Twee contrasten, licht en duisternis. Dag en nacht. Elk zijn eigen doel.

In de nacht kun je genieten van de rust. De stad slaapt. Het is donker. Een enkeling zie je fietsen. Vaak heeft de fietser geen licht. Een taxi rijdt voorbij. Wat een rust! 

Een paar uur later is het een drukte van jewelste. Kinderen gaan naar school. Zelfstandig, vaak op de fiets. Soms begeleid door een ouder. Het is druk op straat. Een groter contrast met de nacht is niet denkbaar.
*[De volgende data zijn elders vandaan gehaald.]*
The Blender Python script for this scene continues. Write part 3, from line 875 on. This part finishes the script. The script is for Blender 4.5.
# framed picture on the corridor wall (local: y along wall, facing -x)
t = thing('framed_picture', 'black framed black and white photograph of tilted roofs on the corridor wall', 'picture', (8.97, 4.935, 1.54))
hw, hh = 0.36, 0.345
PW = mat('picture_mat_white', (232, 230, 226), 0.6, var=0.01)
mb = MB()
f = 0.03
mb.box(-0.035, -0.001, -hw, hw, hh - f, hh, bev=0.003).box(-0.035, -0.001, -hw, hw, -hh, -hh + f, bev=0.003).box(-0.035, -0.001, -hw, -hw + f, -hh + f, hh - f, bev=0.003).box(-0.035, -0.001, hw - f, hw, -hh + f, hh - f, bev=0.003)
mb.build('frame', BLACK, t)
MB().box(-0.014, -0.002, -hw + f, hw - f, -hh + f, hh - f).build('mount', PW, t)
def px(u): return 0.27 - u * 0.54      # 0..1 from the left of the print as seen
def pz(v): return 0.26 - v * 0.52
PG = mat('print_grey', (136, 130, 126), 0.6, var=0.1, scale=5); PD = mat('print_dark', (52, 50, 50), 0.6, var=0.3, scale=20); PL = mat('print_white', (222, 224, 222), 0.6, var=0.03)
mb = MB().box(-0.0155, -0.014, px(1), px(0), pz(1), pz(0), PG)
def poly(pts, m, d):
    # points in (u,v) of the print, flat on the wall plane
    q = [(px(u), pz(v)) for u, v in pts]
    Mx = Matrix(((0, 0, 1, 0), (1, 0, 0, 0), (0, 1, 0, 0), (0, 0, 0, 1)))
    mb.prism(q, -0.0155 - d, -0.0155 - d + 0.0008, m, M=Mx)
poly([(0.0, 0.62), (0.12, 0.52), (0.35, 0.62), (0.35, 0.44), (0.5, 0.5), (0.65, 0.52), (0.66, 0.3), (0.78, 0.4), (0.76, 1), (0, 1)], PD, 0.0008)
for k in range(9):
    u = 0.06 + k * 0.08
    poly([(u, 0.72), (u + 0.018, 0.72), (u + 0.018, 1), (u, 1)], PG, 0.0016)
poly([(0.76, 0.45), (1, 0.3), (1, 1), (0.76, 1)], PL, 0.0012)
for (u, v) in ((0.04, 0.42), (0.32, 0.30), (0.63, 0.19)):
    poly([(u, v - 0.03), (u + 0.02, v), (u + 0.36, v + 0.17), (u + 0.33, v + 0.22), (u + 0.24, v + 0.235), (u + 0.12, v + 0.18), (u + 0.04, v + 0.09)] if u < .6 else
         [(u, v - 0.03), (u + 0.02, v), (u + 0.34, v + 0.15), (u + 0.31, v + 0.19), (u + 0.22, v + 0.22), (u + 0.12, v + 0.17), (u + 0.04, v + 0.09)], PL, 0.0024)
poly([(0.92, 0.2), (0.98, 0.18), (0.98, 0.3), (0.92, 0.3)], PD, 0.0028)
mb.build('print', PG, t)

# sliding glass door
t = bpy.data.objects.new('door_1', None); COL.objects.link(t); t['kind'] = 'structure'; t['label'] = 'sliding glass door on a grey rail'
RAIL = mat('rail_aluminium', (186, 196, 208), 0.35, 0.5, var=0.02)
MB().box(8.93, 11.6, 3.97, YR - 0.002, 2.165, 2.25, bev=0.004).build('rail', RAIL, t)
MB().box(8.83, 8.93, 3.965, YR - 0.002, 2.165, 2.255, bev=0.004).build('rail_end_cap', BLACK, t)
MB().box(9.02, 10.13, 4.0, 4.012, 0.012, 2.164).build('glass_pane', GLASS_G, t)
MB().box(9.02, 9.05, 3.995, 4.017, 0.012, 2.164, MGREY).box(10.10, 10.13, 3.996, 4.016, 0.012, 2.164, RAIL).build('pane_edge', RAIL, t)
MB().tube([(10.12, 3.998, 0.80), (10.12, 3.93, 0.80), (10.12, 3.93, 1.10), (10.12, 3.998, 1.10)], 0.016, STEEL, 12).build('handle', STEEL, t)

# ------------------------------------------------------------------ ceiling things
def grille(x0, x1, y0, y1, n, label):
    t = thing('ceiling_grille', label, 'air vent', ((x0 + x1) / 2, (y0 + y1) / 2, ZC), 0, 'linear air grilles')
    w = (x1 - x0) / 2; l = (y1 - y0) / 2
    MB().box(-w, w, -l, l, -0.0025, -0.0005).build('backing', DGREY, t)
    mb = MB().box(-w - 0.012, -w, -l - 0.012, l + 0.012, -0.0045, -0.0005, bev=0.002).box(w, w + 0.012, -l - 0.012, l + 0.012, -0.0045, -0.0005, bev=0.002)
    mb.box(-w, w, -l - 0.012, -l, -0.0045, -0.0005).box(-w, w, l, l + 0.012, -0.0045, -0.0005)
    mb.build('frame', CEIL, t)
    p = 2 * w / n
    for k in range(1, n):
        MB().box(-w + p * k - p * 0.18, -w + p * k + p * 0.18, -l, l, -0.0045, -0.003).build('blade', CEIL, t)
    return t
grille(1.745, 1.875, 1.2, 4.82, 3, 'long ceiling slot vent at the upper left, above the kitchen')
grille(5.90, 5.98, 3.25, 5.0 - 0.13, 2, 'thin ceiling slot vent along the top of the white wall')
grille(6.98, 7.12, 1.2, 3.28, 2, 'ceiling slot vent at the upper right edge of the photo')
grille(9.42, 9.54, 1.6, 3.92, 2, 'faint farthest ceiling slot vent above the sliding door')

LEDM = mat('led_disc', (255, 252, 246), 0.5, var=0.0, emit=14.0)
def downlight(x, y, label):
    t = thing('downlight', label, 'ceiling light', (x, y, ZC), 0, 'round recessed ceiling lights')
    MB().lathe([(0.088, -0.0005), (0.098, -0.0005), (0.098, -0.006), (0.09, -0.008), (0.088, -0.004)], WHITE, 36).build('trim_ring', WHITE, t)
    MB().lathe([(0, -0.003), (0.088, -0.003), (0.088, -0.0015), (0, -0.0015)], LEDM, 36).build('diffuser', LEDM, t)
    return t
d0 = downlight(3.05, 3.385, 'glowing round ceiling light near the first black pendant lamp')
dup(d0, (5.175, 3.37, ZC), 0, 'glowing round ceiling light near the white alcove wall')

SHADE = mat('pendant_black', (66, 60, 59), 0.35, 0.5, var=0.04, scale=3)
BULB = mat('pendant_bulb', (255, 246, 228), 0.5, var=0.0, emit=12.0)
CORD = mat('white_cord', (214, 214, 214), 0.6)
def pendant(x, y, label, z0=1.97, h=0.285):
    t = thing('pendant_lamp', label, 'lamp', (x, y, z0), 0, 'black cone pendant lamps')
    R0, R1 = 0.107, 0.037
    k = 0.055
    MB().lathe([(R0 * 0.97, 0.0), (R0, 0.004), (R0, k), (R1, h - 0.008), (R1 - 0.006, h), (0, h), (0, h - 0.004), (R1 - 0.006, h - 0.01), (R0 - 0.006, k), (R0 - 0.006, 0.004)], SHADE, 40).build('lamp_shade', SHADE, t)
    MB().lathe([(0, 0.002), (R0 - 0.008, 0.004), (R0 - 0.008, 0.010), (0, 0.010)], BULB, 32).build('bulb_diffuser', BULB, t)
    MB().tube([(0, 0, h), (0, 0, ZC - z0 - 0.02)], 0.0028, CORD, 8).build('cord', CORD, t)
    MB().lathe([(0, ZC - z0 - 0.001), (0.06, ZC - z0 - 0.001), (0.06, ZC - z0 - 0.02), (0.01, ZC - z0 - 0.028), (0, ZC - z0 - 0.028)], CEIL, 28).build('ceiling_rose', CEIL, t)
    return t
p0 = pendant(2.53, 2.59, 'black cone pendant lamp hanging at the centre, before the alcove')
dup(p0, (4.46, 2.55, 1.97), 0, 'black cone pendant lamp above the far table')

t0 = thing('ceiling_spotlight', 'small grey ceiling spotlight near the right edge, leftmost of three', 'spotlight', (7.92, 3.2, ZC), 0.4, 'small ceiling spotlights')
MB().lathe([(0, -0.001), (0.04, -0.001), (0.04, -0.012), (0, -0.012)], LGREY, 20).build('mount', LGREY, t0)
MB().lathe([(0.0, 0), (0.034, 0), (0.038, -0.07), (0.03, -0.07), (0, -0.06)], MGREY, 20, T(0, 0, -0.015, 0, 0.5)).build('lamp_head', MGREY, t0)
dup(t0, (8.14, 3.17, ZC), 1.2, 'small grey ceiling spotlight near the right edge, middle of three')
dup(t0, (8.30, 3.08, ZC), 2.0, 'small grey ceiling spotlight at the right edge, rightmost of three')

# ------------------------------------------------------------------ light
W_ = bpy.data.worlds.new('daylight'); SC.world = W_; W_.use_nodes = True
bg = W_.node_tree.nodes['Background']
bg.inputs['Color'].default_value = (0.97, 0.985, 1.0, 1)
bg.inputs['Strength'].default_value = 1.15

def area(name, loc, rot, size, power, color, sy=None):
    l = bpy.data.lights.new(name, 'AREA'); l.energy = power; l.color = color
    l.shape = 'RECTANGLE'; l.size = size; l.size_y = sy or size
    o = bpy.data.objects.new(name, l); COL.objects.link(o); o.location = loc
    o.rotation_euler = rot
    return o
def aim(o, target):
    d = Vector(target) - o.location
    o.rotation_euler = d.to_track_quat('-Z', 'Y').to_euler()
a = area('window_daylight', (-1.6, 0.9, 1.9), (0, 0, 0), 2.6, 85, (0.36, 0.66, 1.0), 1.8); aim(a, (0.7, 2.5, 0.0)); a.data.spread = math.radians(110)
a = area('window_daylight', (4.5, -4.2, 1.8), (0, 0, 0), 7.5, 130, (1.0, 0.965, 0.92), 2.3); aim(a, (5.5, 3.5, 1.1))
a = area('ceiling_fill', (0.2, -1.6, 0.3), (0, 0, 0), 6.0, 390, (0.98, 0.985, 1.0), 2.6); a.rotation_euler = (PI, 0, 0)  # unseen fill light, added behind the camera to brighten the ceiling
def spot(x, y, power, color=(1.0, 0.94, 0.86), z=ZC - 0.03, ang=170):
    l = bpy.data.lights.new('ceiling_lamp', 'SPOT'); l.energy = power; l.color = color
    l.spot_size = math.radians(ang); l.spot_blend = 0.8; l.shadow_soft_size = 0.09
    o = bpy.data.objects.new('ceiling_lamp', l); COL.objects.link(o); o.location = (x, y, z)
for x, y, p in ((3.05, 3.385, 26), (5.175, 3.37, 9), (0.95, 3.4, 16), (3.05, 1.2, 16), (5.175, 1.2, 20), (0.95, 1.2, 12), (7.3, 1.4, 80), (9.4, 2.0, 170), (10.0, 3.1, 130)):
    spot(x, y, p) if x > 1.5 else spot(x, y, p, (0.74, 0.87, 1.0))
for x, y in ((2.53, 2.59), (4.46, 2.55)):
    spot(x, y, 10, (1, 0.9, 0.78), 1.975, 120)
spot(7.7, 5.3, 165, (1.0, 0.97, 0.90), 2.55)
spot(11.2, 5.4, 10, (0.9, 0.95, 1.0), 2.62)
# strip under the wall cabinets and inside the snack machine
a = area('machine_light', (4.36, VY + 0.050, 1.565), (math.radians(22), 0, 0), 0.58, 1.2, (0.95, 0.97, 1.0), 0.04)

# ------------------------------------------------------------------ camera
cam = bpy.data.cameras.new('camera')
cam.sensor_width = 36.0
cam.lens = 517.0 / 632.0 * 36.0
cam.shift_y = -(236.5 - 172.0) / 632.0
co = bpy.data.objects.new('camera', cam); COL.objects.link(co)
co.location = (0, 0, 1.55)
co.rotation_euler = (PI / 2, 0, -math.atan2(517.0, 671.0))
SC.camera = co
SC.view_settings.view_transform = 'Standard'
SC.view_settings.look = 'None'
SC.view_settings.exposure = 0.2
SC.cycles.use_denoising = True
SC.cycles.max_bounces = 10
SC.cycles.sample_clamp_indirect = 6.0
De betekenis die men aan het licht geeft: hoop, verwachting, het mooie, het betere. Licht wordt gezien als de poort naar het goede. Toen was er licht! Ook in godsdiensten staat licht symbool voor het goede. Het licht heeft de duisternis verslagen.

In Europa leven wij in donkere dagen. Er worden allerlei activiteiten georganiseerd om de duisternis te veraangenamen, te verslaan. In Amsterdam heb je in de twee donkerste maanden het light festival.

Op 6 januari gedenken wij Epifanie. Op weg naar het licht, het positieve. De dagen worden langzaam langer, de nachten korter. 

Welke vind je belangrijk? Het zijn twee contrasten. De een kan niet zonder de ander, ze houden elkaar in evenwicht.